Memory, networking, chipmaking machinery, semiconductor, and rack-building stocks were all up early Wednesday, in a broad-based reboot of the data center trade on growing optimism about America’s potential exit from the Iran war.

Companies that make all the core components of data center were on the move early. Memory plays Micron, Sandisk, Western Digital, and Seagate Technology Holdings all opened near the top of the S&P 500’s leaders, as they shook off last week’s jitters related to a Google Research announcement about an AI algorithm that might cut demand for memory.

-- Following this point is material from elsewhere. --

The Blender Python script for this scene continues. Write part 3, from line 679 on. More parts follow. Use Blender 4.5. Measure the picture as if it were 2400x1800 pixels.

Fiber-optic and networking shares like Ciena Corp., Arista Networks, Corning, Coherent, Amphenol, and Lumentum — popular recent data center plays — also rose. OG data center trades like chip companies Nvidia, Intel, and Advanced Micro Devices gained. And the companies that make the machines that make the chips, like Lam Research and KLA Corp, are also catching a bid.

Even the more hard-hat elements of the AI boom were up, with Comfort Systems USA, Eaton Corp, Carrier, and Quanta Services rising. Server rack builders Dell and HP Enterprise also increased.

Clearly, there’s a big element of relief rally at play in the early bounce, building on Monday’s advance, which saw the S&P 500 post its biggest one-day gain since May.